Going every day, it wasn’t a surprise that we got to know the staff of the company pretty well.  Everyone is just so nice.  All the guys know us and recognize us.  But my favorite person to chat with was Mary.  Being away from home, it was nice to talk to another mother to fill the void.  I’ll never forget the time I walked by the stand on my way home from seeing Tash off when her visit to see me in Malta had come to an end.  It was at my peak level of homesickness, so I found myself to be very emotional at the thought of returning home to an empty apartment.  The sunglasses I wore were not doing a very good job of concealing the fact that I was crying and distraught.  Walking by Mary, I couldn’t hide it, and I told her that I had just said good bye to my sister.  She instinctually gave me a big hug and had some comforting words to offer.  And every day I would pass the booth it was comforting to be greeted by someone familiar.  And this wasn’t for the sake of delivering exceptional customer service, it was genuine.  At the end of the year, when I told she and her sons that I was leaving, I made sure to exchange information and I know we will keep in touch for awhile.
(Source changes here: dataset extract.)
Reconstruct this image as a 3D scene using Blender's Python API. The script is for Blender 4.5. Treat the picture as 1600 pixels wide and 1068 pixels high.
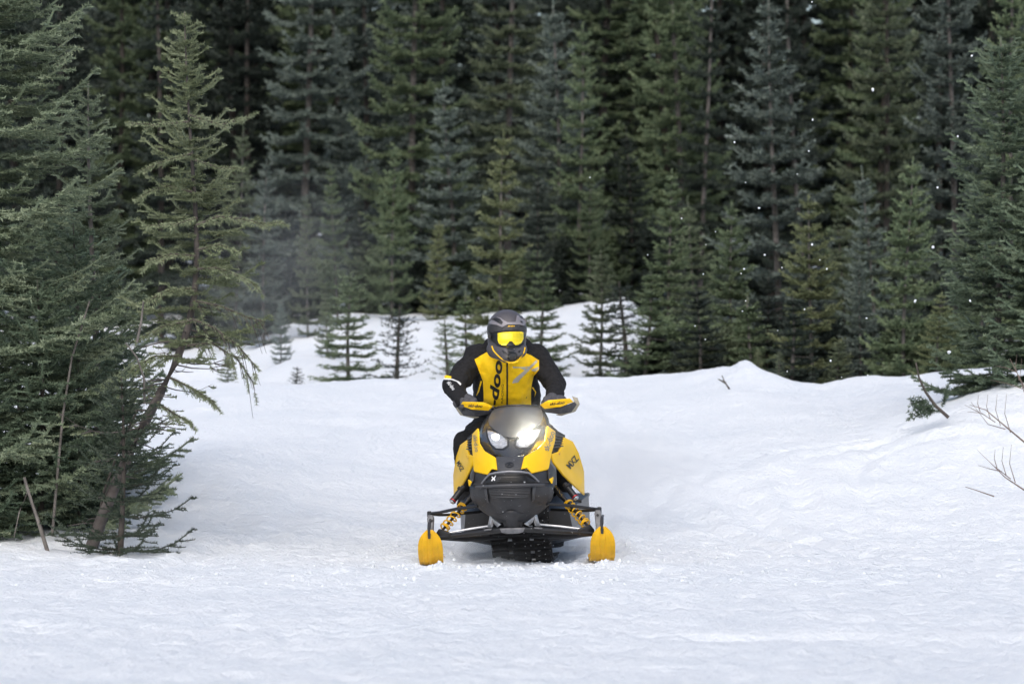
import bpy, bmesh, math, random
import numpy as np
from mathutils import Vector, Matrix
from mathutils.bvhtree import BVHTree

# ------------------------------------------------------------------ camera, sky, sun, exposure
scene = bpy.context.scene
COL = scene.collection
for o in list(bpy.data.objects):
    bpy.data.objects.remove(o)
CAM_H, FPX = 1.2, 6000.0          # camera height above the riding line; focal length in photo pixels (135 mm)
cam_d = bpy.data.cameras.new('camera')
cam_d.lens, cam_d.sensor_width = 135.0, 36.0
cam_d.clip_end = 2000
cam_d.dof.use_dof = True
cam_d.dof.focus_distance = 24.4
cam_d.dof.aperture_fstop = 4.0
cam = bpy.data.objects.new('camera', cam_d)
cam.location = (0, 0, CAM_H)
cam.rotation_euler = (math.radians(90) + math.atan(51 / FPX), 0, 0)
COL.objects.link(cam)
scene.camera = cam

SUN_EL, SUN_AZ = math.radians(47), math.radians(186)     # azimuth clockwise from +Y
world = bpy.data.worlds.new('World'); scene.world = world; world.use_nodes = True
wn = world.node_tree.nodes; wl = world.node_tree.links
wn.clear()
sky = wn.new('ShaderNodeTexSky'); sky.sky_type = 'NISHITA'; sky.sun_disc = False
sky.sun_elevation = SUN_EL; sky.sun_rotation = SUN_AZ
sky.air_density = 1.0; sky.dust_density = 3.0; sky.ozone_density = 0.6
bg = wn.new('ShaderNodeBackground'); bg.inputs['Strength'].default_value = 0.12
wo = wn.new('ShaderNodeOutputWorld')
wl.new(sky.outputs[0], bg.inputs[0]); wl.new(bg.outputs[0], wo.inputs[0])
sun_d = bpy.data.lights.new('sun', 'SUN'); sun_d.energy = 1.35; sun_d.angle = math.radians(75)
sun_d.color = (1.0, 0.97, 0.93)
sun = bpy.data.objects.new('sun', sun_d); COL.objects.link(sun)
d = Vector((math.sin(SUN_AZ) * math.cos(SUN_EL), math.cos(SUN_AZ) * math.cos(SUN_EL), math.sin(SUN_EL)))
sun.rotation_euler = d.to_track_quat('Z', 'Y').to_euler()
sun.location = d * 40
vs = scene.view_settings
vs.view_transform = 'Standard'; vs.look = 'None'; vs.gamma = 1.0; vs.use_curve_mapping = False
vs.exposure = 0.52
scene.render.engine = 'CYCLES'
scene.cycles.use_denoising = True
scene.cycles.max_bounces = 6
scene.cycles.diffuse_bounces = 3
scene.cycles.volume_bounces = 4
scene.cycles.use_adaptive_sampling = True
scene.cycles.sample_clamp_indirect = 4.0

# ------------------------------------------------------------------ helpers
def W(px, py, Y):
    """point at distance Y that the photograph shows at pixel px, py"""
    return Vector(((px - 800) / FPX * Y, Y, CAM_H - (py - 585) / FPX * Y))

def tag(o, label=None, cat=None, group=None, kind=None):
    if label: o['label'] = label
    if cat: o['category'] = cat
    if group: o['group'] = group
    if kind: o['kind'] = kind
    return o

def empty(name, loc=(0, 0, 0), rot=(0, 0, 0)):
    o = bpy.data.objects.new(name, None); o.location = loc; o.rotation_euler = rot
    o.empty_display_size = 0.1
    COL.objects.link(o); return o

def link(name, mesh, mat=None, parent=None, smooth=False):
    o = bpy.data.objects.new(name, mesh); COL.objects.link(o)
    if mat and not mesh.materials: mesh.materials.append(mat)
    if parent: o.parent = parent
    if smooth: mesh.polygons.foreach_set('use_smooth', [True] * len(mesh.polygons))
    return o

def np_mesh(name, verts, faces):
    """fast mesh from numpy verts (n,3) and faces (m,k)"""
    me = bpy.data.meshes.new(name)
    verts = np.asarray(verts, np.float32); faces = np.asarray(faces, np.int32)
    m, k = faces.shape
    me.vertices.add(len(verts)); me.vertices.foreach_set('co', verts.ravel())
    me.loops.add(m * k); me.loops.foreach_set('vertex_index', faces.ravel())
    me.polygons.add(m)
    me.polygons.foreach_set('loop_start', np.arange(0, m * k, k, dtype=np.int32))
    try: me.polygons.foreach_set('loop_total', np.full(m, k, np.int32))
    except Exception: pass
    me.update(calc_edges=True)
    return me

# ------------------------------------------------------------------ materials
def new_mat(name):
    m = bpy.data.materials.new(name); m.use_nodes = True
    nt = m.node_tree
    return m, nt, nt.nodes['Principled BSDF']

def simple(name, col, rough=0.5, metal=0.0, var=0.0, scale=30, bump=0.0, bscale=200, coat=0.0, spec=0.5, bdist=.004):
    m, nt, b = new_mat(name)
    b.inputs['Roughness'].default_value = rough; b.inputs['Metallic'].default_value = metal
    b.inputs['Base Color'].default_value = (*col, 1)
    b.inputs['Specular IOR Level'].default_value = spec
    if coat: b.inputs['Coat Weight'].default_value = coat; b.inputs['Coat Roughness'].default_value = 0.08
    tc = nt.nodes.new('ShaderNodeTexCoord')
    if var:
        n = nt.nodes.new('ShaderNodeTexNoise'); n.inputs['Scale'].default_value = scale; n.inputs['Detail'].default_value = 4
        nt.links.new(tc.outputs['Object'], n.inputs['Vector'])
        r = nt.nodes.new('ShaderNodeValToRGB')
        r.color_ramp.elements[0].position = 0.3; r.color_ramp.elements[1].position = 0.7
        r.color_ramp.elements[0].color = (*[c * (1 - var) for c in col], 1)
        r.color_ramp.elements[1].color = (*[min(1, c * (1 + var)) for c in col], 1)
        nt.links.new(n.outputs['Fac'], r.inputs[0]); nt.links.new(r.outputs[0], b.inputs['Base Color'])
    if bump:
        n2 = nt.nodes.new('ShaderNodeTexNoise'); n2.inputs['Scale'].default_value = bscale; n2.inputs['Detail'].default_value = 3
        nt.links.new(tc.outputs['Object'], n2.inputs['Vector'])
        bp = nt.nodes.new('ShaderNodeBump'); bp.inputs['Strength'].default_value = bump; bp.inputs['Distance'].default_value = bdist
        nt.links.new(n2.outputs['Fac'], bp.inputs['Height']); nt.links.new(bp.outputs[0], b.inputs['Normal'])
    return m

def foliage(name, c0, c1, c2):
    """needles: three hues mixed by noise and a little hue shift per tree"""
    m, nt, b = new_mat(name)
    tc = nt.nodes.new('ShaderNodeTexCoord'); oi = nt.nodes.new('ShaderNodeObjectInfo')
    n = nt.nodes.new('ShaderNodeTexNoise'); n.inputs['Scale'].default_value = 3.0; n.inputs['Detail'].default_value = 5; n.inputs['Roughness'].default_value = .7
    nt.links.new(tc.outputs['Object'], n.inputs['Vector'])
    r = nt.nodes.new('ShaderNodeValToRGB'); e = r.color_ramp.elements
    e[0].position = .32; e[0].color = (*c0, 1); e[1].position = .68; e[1].color = (*c2, 1)
    k = e.new(.5); k.color = (*c1, 1)
    nt.links.new(n.outputs['Fac'], r.inputs[0])
    hs = nt.nodes.new('ShaderNodeHueSaturation')
    mr = nt.nodes.new('ShaderNodeMapRange'); mr.inputs['To Min'].default_value = .8; mr.inputs['To Max'].default_value = 1.2
    nt.links.new(oi.outputs['Random'], mr.inputs['Value']); nt.links.new(mr.outputs[0], hs.inputs['Value'])
    nt.links.new(r.outputs[0], hs.inputs['Color']); nt.links.new(hs.outputs[0], b.inputs['Base Color'])
    b.inputs['Roughness'].default_value = .55; b.inputs['Specular IOR Level'].default_value = .3
    return m

M = {}
M['blue']   = foliage('needles_blue_green', (.075, .100, .086), (.125, .158, .135), (.180, .215, .185))
M['green']  = foliage('needles_green', (.066, .098, .054), (.115, .155, .084), (.178, .215, .120))
M['dark']   = foliage('needles_dark_shade', (.018, .026, .020), (.030, .042, .032), (.048, .062, .047))  # dark needles, with the shade of the deep forest gaps put into the colour
M['yellow'] = foliage('needles_yellow_green', (.100, .124, .058), (.160, .186, .092), (.220, .240, .128))
M['olive']  = foliage('needles_olive', (.070, .092, .055), (.112, .140, .084), (.165, .192, .118))
M['near']   = foliage('needles_near', (.120, .155, .095), (.185, .230, .148), (.255, .295, .200))
M['neardk'] = foliage('needles_near_dark', (.066, .098, .064), (.112, .154, .100), (.165, .208, .135))
M['lean']   = foliage('needles_leaning', (.125, .155, .080), (.190, .225, .130), (.250, .285, .180))
M['bark']   = simple('bark_grey', (.13, .118, .108), .9, var=.45, scale=18, bump=.6, bscale=60)
M['barkdk'] = simple('bark_dark', (.07, .060, .052), .9, var=.4, scale=18, bump=.6, bscale=60)
M['barkred']= simple('bark_reddish', (.092, .080, .074), .9, var=.55, scale=7, bump=.7, bscale=50)
M['twig']   = simple('bare_twig', (.16, .12, .10), .85, var=.3, scale=20)

def snow_mat():
    m, nt, b = new_mat('snow')
    tc = nt.nodes.new('ShaderNodeTexCoord')
    n1 = nt.nodes.new('ShaderNodeTexNoise'); n1.inputs['Scale'].default_value = 17; n1.inputs['Detail'].default_value = 8; n1.inputs['Roughness'].default_value = .68
    n2 = nt.nodes.new('ShaderNodeTexNoise'); n2.inputs['Scale'].default_value = 1.1; n2.inputs['Detail'].default_value = 5
    nt.links.new(tc.outputs['Object'], n1.inputs['Vector']); nt.links.new(tc.outputs['Object'], n2.inputs['Vector'])
    r = nt.nodes.new('ShaderNodeValToRGB'); e = r.color_ramp.elements
    e[0].position = .3; e[0].color = (.80, .845, .89, 1); e[1].position = .7; e[1].color = (.86, .895, .93, 1)
    nt.links.new(n2.outputs['Fac'], r.inputs[0]); nt.links.new(r.outputs[0], b.inputs['Base Color'])
    bp = nt.nodes.new('ShaderNodeBump'); bp.inputs['Strength'].default_value = .85; bp.inputs['Distance'].default_value = .05
    nt.links.new(n1.outputs['Fac'], bp.inputs['Height']); nt.links.new(bp.outputs[0], b.inputs['Normal'])
    b.inputs['Roughness'].default_value = .7; b.inputs['Specular IOR Level'].default_value = .25
    return m
M['snow'] = snow_mat()

# ------------------------------------------------------------------ terrain
rs = np.random.RandomState(4)
NT = rs.rand(256, 256)
def vnoise(x, y, k=0):
    xi = np.floor(x).astype(int); yi = np.floor(y).astype(int)
    fx = x - xi; fy = y - yi
    fx = fx * fx * (3 - 2 * fx); fy = fy * fy * (3 - 2 * fy)
    a = NT[(xi + 37 * k) % 256, (yi + 91 * k) % 256]; b = NT[(xi + 1 + 37 * k) % 256, (yi + 91 * k) % 256]
    c = NT[(xi + 37 * k) % 256, (yi + 1 + 91 * k) % 256]; e = NT[(xi + 1 + 37 * k) % 256, (yi + 1 + 91 * k) % 256]
    return (a * (1 - fx) + b * fx) * (1 - fy) + (c * (1 - fx) + e * fx) * fy - .5
def fbm(x, y, s, o=4, k=0, g=.5):
    r = 0; a = 1.0
    for i in range(o):
        r = r + a * vnoise(x * s * 2 ** i + 7.3 * i, y * s * 2 ** i + 3.1 * i, k + i); a *= g
    return r
def sm(a, b, t):
    t = np.clip((t - a) / (b - a), 0, 1); return t * t * (3 - 2 * t)
def bump2(x, y, cx, cy, sx, sy):
    return np.exp(-((x - cx) / sx) ** 2 - ((y - cy) / sy) ** 2)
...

In my frustration over the maid, the Internet company, the real estate agent… I lost sight of the people I’ve met who easily offset the negatives. This topic reminds me that I need to continue to challenge myself to not settle on a single perception of a person or persons just based on one or two experiences.  I mean, after one experience, as humans it’s typical for us to go into the next with the mindset and expectation that it will turn out the same way as the first.  I challenge myself to always actively bring in another perspective, attempt to see all sides, give it another chance.  Some may call me naïve, but I call it striving for open-mindedness.

A man receives only what he is ready to receive… The phenomenon or fact that cannot in any wise be linked with the rest of what he has observed, he does not observe.